The Broadcasting Act blunder series with a continued examination of the “regulate everything ” approach in Bill C-10. A previous post focused on the regulation and registration requirements which make a mockery of the government’s claim that there are no licensing requirements for Internet services since the requirements are little different than what is often found in a licence. Indeed, Section 10(1)(i) gives the CRTC the power to establish regulations that could require all broadcasting undertakings – including online undertakings – to register with the Commission, pay registration fees, and face regulations on Canadian programming, advertising rules, and audit rules.  Failure to comply with these regulations carries the possibility of stiff penalties.
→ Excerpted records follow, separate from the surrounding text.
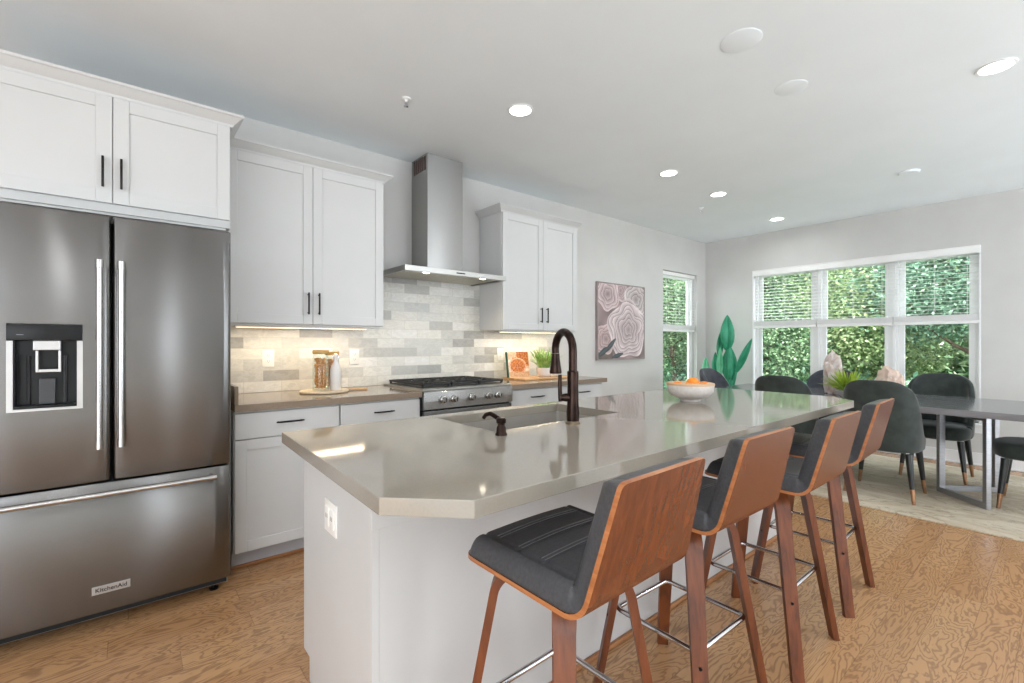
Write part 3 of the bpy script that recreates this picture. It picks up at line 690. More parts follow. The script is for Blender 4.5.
MB().tube([e+dn*.001, e+hd*.02, e+hd*.05, e+hd*.082, e+hd*.09], [.0185, .0190, .0225, .0275, .026], 20).build('spray_head', bronze_m, r)
mb = MB().tube([(-.0, .0, .108), (-.024, .020, .108), (-.040, .033, .108)], [.019, .017, .013], 14)
mb.build('handle_hub', bronze_m, r)
MB().tube([(-.039, .032, .092), (-.040, .033, .108), (-.041, .034, .15), (-.041, .034, .203)], [.0095, .0095, .0085, .0080], 12).build('lever', bronze_m, r)
# soap dispenser
r = thing('soap_dispenser', 'small dark bronze soap dispenser left of the faucet', 'soap dispenser', (1.037, 1.315, IZ1))
MB().lathe([(0, 0), (.022, 0), (.022, .005), (.019, .009), (.017, .028), (.013, .034), (.013, .040), (.018, .044), (.019, .056), (.014, .062), (0, .063)], n=24).build('body', bronze_m, r)
d2 = Vector((-.12, .99, 0)).normalized()
MB().tube([(0, 0, .052), tuple(d2*.03+Vector((0, 0, .064))), tuple(d2*.055+Vector((0, 0, .071))), tuple(d2*.078+Vector((0, 0, .066))), tuple(d2*.092+Vector((0, 0, .052)))], [.010, .0095, .0090, .0085, .0078], 12).build('spout', bronze_m, r)
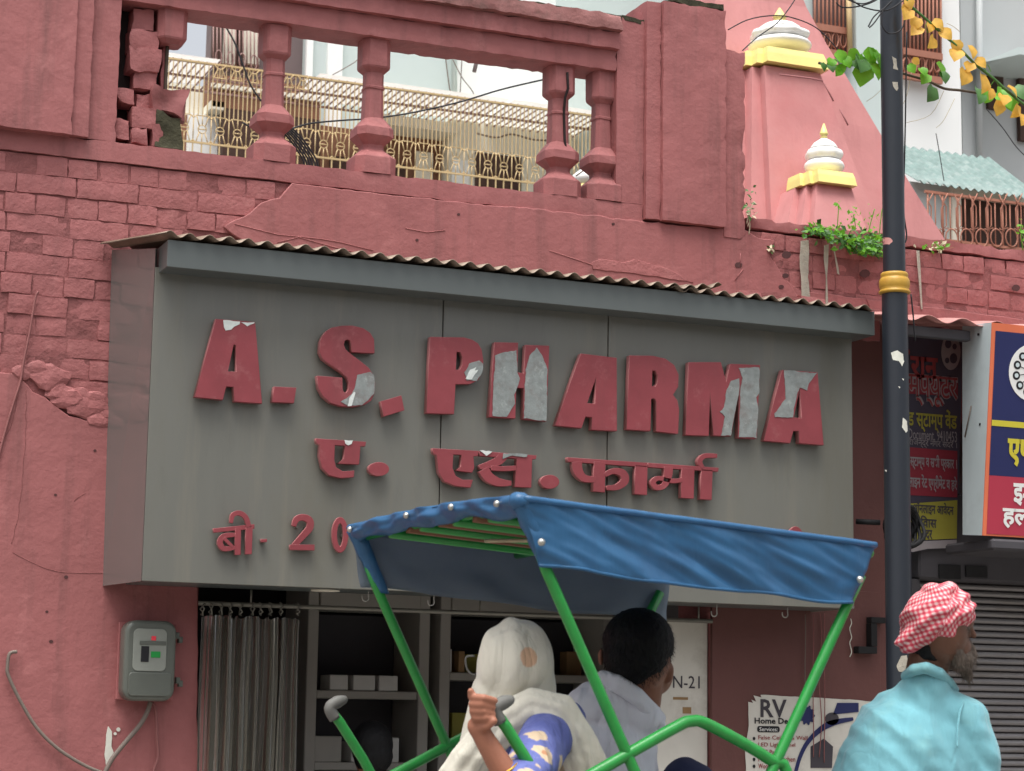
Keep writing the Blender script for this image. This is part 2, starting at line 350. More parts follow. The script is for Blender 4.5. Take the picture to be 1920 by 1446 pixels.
def stroke(pts, wds, n=5, sm=True):
    p = spline([Vector((x, y, 0)) for x, y in pts], n) if sm and len(pts) > 2 else [Vector((x, y, 0)) for x, y in pts]
    m = len(p); Lf, Rt = [], []
    for i in range(m):
        d = (p[min(i + 1, m - 1)] - p[max(i - 1, 0)]).normalized(); t = i / (m - 1) * (len(wds) - 1); k = min(int(t), len(wds) - 2) if len(wds) > 1 else 0
        wv = wds[k] + (wds[min(k + 1, len(wds) - 1)] - wds[k]) * (t - k); nn = Vector((-d.y, d.x, 0)) * wv / 2
        Lf.append(p[i] + nn); Rt.append(p[i] - nn)
    return [(v.x, v.y) for v in Lf + Rt[::-1]]
def oval(cx, cy, rx, ry, n=20, rot=0.): return [(cx + rx * math.cos(a) * math.cos(rot) - ry * math.sin(a) * math.sin(rot), cy + rx * math.cos(a) * math.sin(rot) + ry * math.sin(a) * math.cos(rot)) for a in [2 * math.pi * k / n for k in range(n)]]
# ================================================================== GROUND
def ground():
    bm = bmesh.new(); box_bm(bm, (-60, -60, -.3), (80, -1.6, 0)); tag(link('road', bm_mesh('road', bm), None, 'asphalt'), kind='structure')
    bm = bmesh.new(); box_bm(bm, (-60, -1.6, -.3), (80, 40, .12), .01); tag(link('pavement', bm_mesh('pavement', bm), None, 'concrete'), kind='structure')
ground()
def rough_box(name, lo, hi, mat, parent, step=.05, amp=.004, seed=0, sc_=14., edge=0., loc=None):
    """a box cut into a grid and worn by noise; edge > 0 chips the outline"""
    bm = bmesh.new(); n = [max(1, min(150, int(round((hi[i] - lo[i]) / step)))) for i in range(3)]
    vs = {}
    def V(i, j, k):
        if (i, j, k) not in vs:
            c = Vector((lo[0] + (hi[0] - lo[0]) * i / n[0], lo[1] + (hi[1] - lo[1]) * j / n[1], lo[2] + (hi[2] - lo[2]) * k / n[2]))
            d = mnoise.noise_vector(c * sc_ + Vector((seed * 7.1, 0, 0))) * amp
            e = (i in (0, n[0])) + (j in (0, n[1])) + (k in (0, n[2]))
            if edge and e >= 2:
                q = max(0, mnoise.noise(c * sc_ * 1.4 + Vector((seed * 3.3, 5, 0)))) * edge
                ctr = Vector([(lo[m] + hi[m]) / 2 for m in range(3)]); s = Vector([(1 if c[m] < ctr[m] else -1) if (i, j, k)[m] in (0, n[m]) else 0 for m in range(3)])
                d += s * q
            vs[(i, j, k)] = bm.verts.new(c + d)
        return vs[(i, j, k)]
    for a, b, c in ((0, 1, 2), (1, 2, 0), (2, 0, 1)):
        for side in (0, n[c]):
            for i in range(n[a]):
                for j in range(n[b]):
                    def g(x, y):
                        t = [0, 0, 0]; t[a], t[b], t[c] = x, y, side; return V(*t)
                    f = [g(i, j), g(i + 1, j), g(i + 1, j + 1), g(i, j + 1)]
                    bm.faces.new(f if side else f[::-1])
    me = bm_mesh(name, bm, True); me.set_sharp_from_angle(angle=R(38)); return link(name, me, parent, mat)
def opposite_side():                                     # houses across the street, behind the camera: they close off the low sky
    o = empty('opposite_houses', (3, -15, 0), 'plain rendered houses across the street', 'building', kind='structure')
    rq = random.Random(2); x = -34
    while x < 40:
        w_ = rq.uniform(5, 8); h_ = rq.uniform(5, 7.5); m = rq.choice(['cream_wall', 'brown_wood', 'grey_wall', 'tin_pink'])
        box('facade', (x, -22, 0), (x + w_ - .1, -16.2, h_), m, o, 0)
        for zz in (1.2, 3.4):
            for k in range(2): box('window', (x + .9 + k * w_ * .45, -16.22, zz), (x + 2.3 + k * w_ * .45, -16.15, zz + 1.5), 'very_dark', o, 0)
        x += w_
opposite_side()
# ================================================================== THE SHOP BUILDING
bld = empty('shop_building', (3, .2, 0), 'red painted old brick shop building with patched plaster and an open shop front', 'building')
XL, XR = wx(370, 1200), wx(1335, 1200)                 # shop opening
ZL = 2.16                                              # lintel
ZB0, ZB1 = wz(640, 353), wz(640, 317)                  # rail below the balusters
XPR = wx(1400, 300)                                    # right end of the parapet
ZRW = wz(1440, 432)                                    # top of the low wall on the right
poly = [(-1.5, .12), (XL, .12), (XL, ZL), (XR, ZL), (XR, .12), (4.99, .12), (4.99, ZRW - .1), (4.99, ZRW - .01), (XPR, ZRW - .01), (XPR, ZB0 - .004), (-1.5, ZB0 - .004)]
link('wall', flat([poly], .3), bld, 'mortar', (0, .312, 0))
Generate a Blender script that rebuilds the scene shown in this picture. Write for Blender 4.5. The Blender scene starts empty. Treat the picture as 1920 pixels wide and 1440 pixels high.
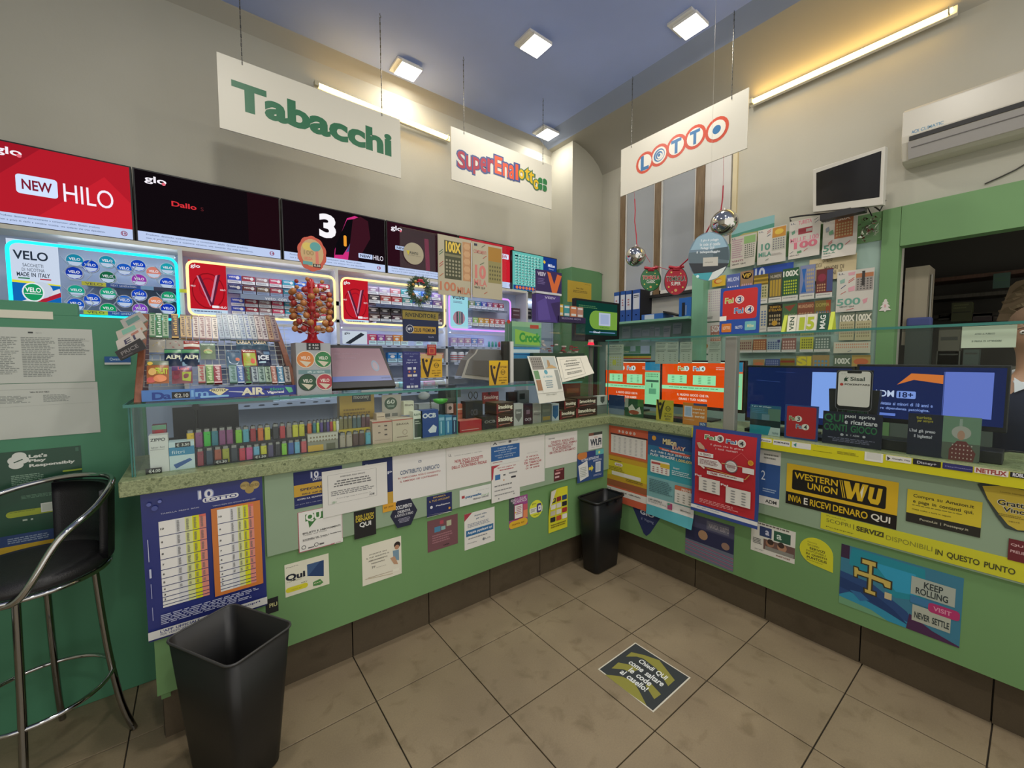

But Bill C-10 goes beyond those regulatory requirements. Section 9.1 (1) features numerous conditions that can be imposed on any broadcast undertaking – including online undertakings. In addition the unnecessary discoverability conditions discussed in this previous post, the CRTC can impose conditions related to:

  • the proportion of programs to be broadcast that are Canadian
  • access by persons with disabilities to programming, including the identification, prevention and removal of barriers to such access
  • the carriage of emergency messages
  • providing the CRTC with information on ownership, governance and control of the services as well as any affiliates
  • providing the CRTC with any other information it requires, including financial or commercial information, programming information, expenditure information, and any information related to the provision of broadcasting services

While these provisions may fit within a licensed, Canadian-only environment, the conditions can be applied to the CRTC to foreign online services with no presence in Canada. In fact, without any economic thresholds in the bill, the starting point is that all services around the world are potentially covered by these conditions so long as they have some Canadian subscribers. The CRTC may ultimately limit the reach of the rules following extensive hearings, but for services thinking about the Canadian market, the regulatory environment may well be reason to block Canadian subscribers. Canadian Heritage Minister Steven Guilbeault claims that Bill C-10 will not result in less consumer choice, yet the more likely outcome is a Canadian regulatory firewall that has new entrant streaming services thinking twice before entering the market.